>> Begin

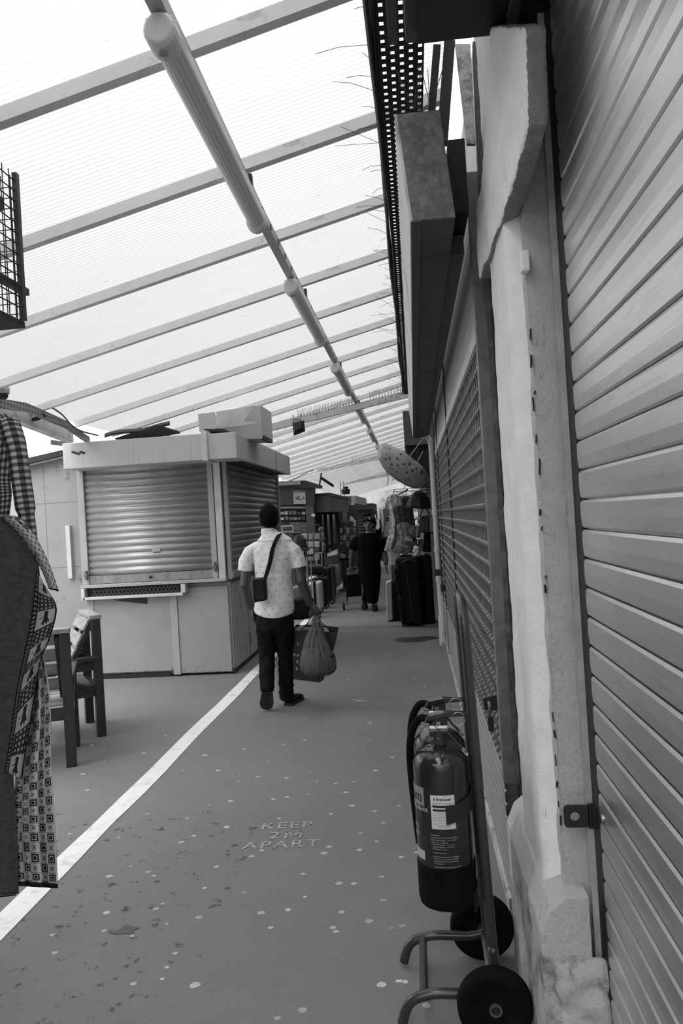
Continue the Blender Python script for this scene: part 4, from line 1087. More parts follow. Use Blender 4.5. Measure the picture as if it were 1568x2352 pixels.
mb = MB(); u = hc + V((.012, .03, .075)); mb.ball(u, (.112, .125, .075), 18, 12); mb.ball(u + V((.05, .07, -.06)), (.07, .07, .08), 12, 8)
mb.lathe([(.094, 0), (.108, .015), (.106, .035), (.09, .045)], hc + V((.0, -.005, .038)), 22, (0, .35, 1))
mb.fused(.008, 3); mb.wrinkle(.008, 30, 30, 60); mb.build('headwrap', M('wrap_black', .008, .8, var=.6, vs=30, spec=.15), wom, smooth=True)
mb = MB(); q_ = at(-.03, .088, .105); mb.ball(q_, (.016, .008, .022), 10, 6); mb.build('wrap_highlight', M('wrap_pale', .3, .6), wom)
mb = MB()
mb.loft([w_(847, 1224), w_(847, 1233), w_(846, 1248), w_(847, 1262), w_(847, 1278), w_(848, 1296), w_(849, 1318)],
        [(.10, .09), (.19, .12), (.205, .17), (.20, .175), (.185, .165), (.20, .17), (.195, .17)], n=26)
mb.loft([w_(849, 1300), w_(849, 1318), w_(852, 1345), w_(855, 1368), w_(857, 1384)], [(.19, .16), (.195, .17), (.155, .165), (.115, .15), (.092, .13)], n=22)
mb.loft([w_(843, 1330, .04), w_(840, 1355, .10), w_(838, 1378, .16)], [(.10, .12), (.075, .11), (.055, .08)], n=18)
mb.loft([w_(822, 1236), w_(814, 1248, .03), w_(809, 1262, .05)], [(.075, .085), (.082, .088), (.075, .082)], n=16)
mb.loft([w_(872, 1237), w_(879, 1251, .02), w_(882, 1266, .02)], [(.075, .085), (.082, .088), (.076, .082)], n=16)
mb.fused(.012, 4); mb.wrinkle(.016, 10, 10, 4, 3.); mb.build('dress', BLACK, wom, smooth=True)
mb = MB().lathe([(.075, 0), (.09, .012), (.075, .02)], w_(847, 1228, -.01), 18, (0, -.35, 1)); mb.build('neckline', M('neck_grey', .02, .8), wom)
shoe(w_(860, 1391, .12) * 1 + V((0, 0, 0)), V((w_(861, 1401).x, YW - .15, .012)), (0, 0, 1), 'shoe', wom)
sw = w_(836, 1378, .2); shoe(V((sw.x, YW + .33, .13)), V((w_(836, 1396).x, YW + .08, .015)), (0, .45, 1), 'shoe', wom)
MB().lathe([(.037, -.012), (.042, 0), (.037, .012)], w_(886, 1295, -.055), 14, (-.05, -.2, -1)).build('wristwatch', M('watch', .015, .3), wom)
# her wheeled shopping bag
st = thing('shopping_trolley', 'black wheeled shopping trolley pulled by the person in the black dress', 'trolley', w_(812, 1398, .35))
YT = YW + .34
quad = [P(*q_, y=YT) for q_ in ((794, 1320), (840, 1316), (843, 1368), (796, 1372))]
MB().prism(quad, (0, .24, 0)).build('bag_body', M('bag_cloth', .0055, .9, var=.4, spec=.1), st, bevel=.02, seg=3)
MB().prism([P(*q_, y=YT + .08) for q_ in ((785, 1322), (795, 1318), (797, 1352), (789, 1350))], (0, .12, 0)).build('side_pocket', M('bag_cloth', .0055, .9, var=.4, spec=.1), st, bevel=.02, seg=3)
MB().prism([P(*q_, y=YT - .01) for q_ in ((795, 1312), (833, 1309), (835, 1317), (796, 1321))], (0, .03, 0)).build('bag_flap_edge', M('edge_pale', .12, .5), st)
MB().tube(smooth_path([P(797, 1380, y=YT + .1), P(795, 1330, y=YT + .05), P(797, 1308, y=YT - .02), P(815, 1304, y=YT - .05), P(832, 1303, y=YT - .02), P(836, 1312, y=YT)], 5), .011, 8).build('handle_frame', M('black_gloss', .02, .25), st)
for px, py, yy in ((789, 1388, YT + .02), (834, 1382, YT + .05)):
    c_ = P(px, py, y=yy); r_ = .078 if px < 800 else .07; c_.z = r_
    wl = MB().lathe([(r_ - .02, -.018), (r_, -.014), (r_, .014), (r_ - .02, .018)], c_, 24, (1, .15, 0)).build('wheel', M('tyre_dark', .02, .7), st)
    MB().lathe([(.03, -.022), (.03, .022)], c_, 14, (1, .15, 0)).build('hub', M('hub_grey', .08, .5), wl)
MB().cyl(P(790, 1388, y=YT + .03), P(834, 1382, y=YT + .06), .008).build('axle', M('steel_dull', .2, .3, .7), st)
MB().bar(P(796, 1371, y=YT + .05), P(797, 1389, y=YT + .04), .02, .02).build('frame_leg', BLK, st)

# ---- distant man from behind
YD = 28.7
def d_(px, py, dy=0.): return P(px, py, y=YD + dy)
fm = thing('person', 'distant person in dark clothes seen from behind, walking away past the stalls', 'person', (-1.06, 28.7, 0))
mb = MB(); head(mb, d_(880, 1202), (0, 1, 0), .88)
mb.loft([d_(880, 1205), d_(880, 1213)], [.05, .06], n=10)
mb.loft([d_(895, 1222), d_(899, 1236), d_(900, 1248)], [.05, .045, .035], n=10); hand_open(mb, d_(900, 1252), (0, 0, -1), (0, 1, 0), .9)
mb.loft([d_(866, 1222), d_(862, 1236), d_(862, 1248)], [.05, .045, .035], n=10); hand_open(mb, d_(862, 1252), (0, 0, -1), (0, -1, 0), .9)
mb.loft([d_(880, 1212), d_(880, 1225), d_(880, 1250)], [(.15, .09), (.17, .1), (.14, .1)], n=14)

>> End

- _WORK TO DO_
Repeat the listing above exactly, with no pictures.

- _SOLUTION FOR THIS EXERCISE_
Continue the Blender Python script for this scene: part 4, from line 1087. More parts follow. Use Blender 4.5. Measure the picture as if it were 1568x2352 pixels.
mb = MB(); u = hc + V((.012, .03, .075)); mb.ball(u, (.112, .125, .075), 18, 12); mb.ball(u + V((.05, .07, -.06)), (.07, .07, .08), 12, 8)
mb.lathe([(.094, 0), (.108, .015), (.106, .035), (.09, .045)], hc + V((.0, -.005, .038)), 22, (0, .35, 1))
mb.fused(.008, 3); mb.wrinkle(.008, 30, 30, 60); mb.build('headwrap', M('wrap_black', .008, .8, var=.6, vs=30, spec=.15), wom, smooth=True)
mb = MB(); q_ = at(-.03, .088, .105); mb.ball(q_, (.016, .008, .022), 10, 6); mb.build('wrap_highlight', M('wrap_pale', .3, .6), wom)
mb = MB()
mb.loft([w_(847, 1224), w_(847, 1233), w_(846, 1248), w_(847, 1262), w_(847, 1278), w_(848, 1296), w_(849, 1318)],
        [(.10, .09), (.19, .12), (.205, .17), (.20, .175), (.185, .165), (.20, .17), (.195, .17)], n=26)
mb.loft([w_(849, 1300), w_(849, 1318), w_(852, 1345), w_(855, 1368), w_(857, 1384)], [(.19, .16), (.195, .17), (.155, .165), (.115, .15), (.092, .13)], n=22)
mb.loft([w_(843, 1330, .04), w_(840, 1355, .10), w_(838, 1378, .16)], [(.10, .12), (.075, .11), (.055, .08)], n=18)
mb.loft([w_(822, 1236), w_(814, 1248, .03), w_(809, 1262, .05)], [(.075, .085), (.082, .088), (.075, .082)], n=16)
mb.loft([w_(872, 1237), w_(879, 1251, .02), w_(882, 1266, .02)], [(.075, .085), (.082, .088), (.076, .082)], n=16)
mb.fused(.012, 4); mb.wrinkle(.016, 10, 10, 4, 3.); mb.build('dress', BLACK, wom, smooth=True)
mb = MB().lathe([(.075, 0), (.09, .012), (.075, .02)], w_(847, 1228, -.01), 18, (0, -.35, 1)); mb.build('neckline', M('neck_grey', .02, .8), wom)
shoe(w_(860, 1391, .12) * 1 + V((0, 0, 0)), V((w_(861, 1401).x, YW - .15, .012)), (0, 0, 1), 'shoe', wom)
sw = w_(836, 1378, .2); shoe(V((sw.x, YW + .33, .13)), V((w_(836, 1396).x, YW + .08, .015)), (0, .45, 1), 'shoe', wom)
MB().lathe([(.037, -.012), (.042, 0), (.037, .012)], w_(886, 1295, -.055), 14, (-.05, -.2, -1)).build('wristwatch', M('watch', .015, .3), wom)
# her wheeled shopping bag
st = thing('shopping_trolley', 'black wheeled shopping trolley pulled by the person in the black dress', 'trolley', w_(812, 1398, .35))
YT = YW + .34
quad = [P(*q_, y=YT) for q_ in ((794, 1320), (840, 1316), (843, 1368), (796, 1372))]
MB().prism(quad, (0, .24, 0)).build('bag_body', M('bag_cloth', .0055, .9, var=.4, spec=.1), st, bevel=.02, seg=3)
MB().prism([P(*q_, y=YT + .08) for q_ in ((785, 1322), (795, 1318), (797, 1352), (789, 1350))], (0, .12, 0)).build('side_pocket', M('bag_cloth', .0055, .9, var=.4, spec=.1), st, bevel=.02, seg=3)
MB().prism([P(*q_, y=YT - .01) for q_ in ((795, 1312), (833, 1309), (835, 1317), (796, 1321))], (0, .03, 0)).build('bag_flap_edge', M('edge_pale', .12, .5), st)
MB().tube(smooth_path([P(797, 1380, y=YT + .1), P(795, 1330, y=YT + .05), P(797, 1308, y=YT - .02), P(815, 1304, y=YT - .05), P(832, 1303, y=YT - .02), P(836, 1312, y=YT)], 5), .011, 8).build('handle_frame', M('black_gloss', .02, .25), st)
for px, py, yy in ((789, 1388, YT + .02), (834, 1382, YT + .05)):
    c_ = P(px, py, y=yy); r_ = .078 if px < 800 else .07; c_.z = r_
    wl = MB().lathe([(r_ - .02, -.018), (r_, -.014), (r_, .014), (r_ - .02, .018)], c_, 24, (1, .15, 0)).build('wheel', M('tyre_dark', .02, .7), st)
    MB().lathe([(.03, -.022), (.03, .022)], c_, 14, (1, .15, 0)).build('hub', M('hub_grey', .08, .5), wl)
MB().cyl(P(790, 1388, y=YT + .03), P(834, 1382, y=YT + .06), .008).build('axle', M('steel_dull', .2, .3, .7), st)
MB().bar(P(796, 1371, y=YT + .05), P(797, 1389, y=YT + .04), .02, .02).build('frame_leg', BLK, st)

# ---- distant man from behind
YD = 28.7
def d_(px, py, dy=0.): return P(px, py, y=YD + dy)
fm = thing('person', 'distant person in dark clothes seen from behind, walking away past the stalls', 'person', (-1.06, 28.7, 0))
mb = MB(); head(mb, d_(880, 1202), (0, 1, 0), .88)
mb.loft([d_(880, 1205), d_(880, 1213)], [.05, .06], n=10)
mb.loft([d_(895, 1222), d_(899, 1236), d_(900, 1248)], [.05, .045, .035], n=10); hand_open(mb, d_(900, 1252), (0, 0, -1), (0, 1, 0), .9)
mb.loft([d_(866, 1222), d_(862, 1236), d_(862, 1248)], [.05, .045, .035], n=10); hand_open(mb, d_(862, 1252), (0, 0, -1), (0, -1, 0), .9)
mb.loft([d_(880, 1212), d_(880, 1225), d_(880, 1250)], [(.15, .09), (.17, .1), (.14, .1)], n=14)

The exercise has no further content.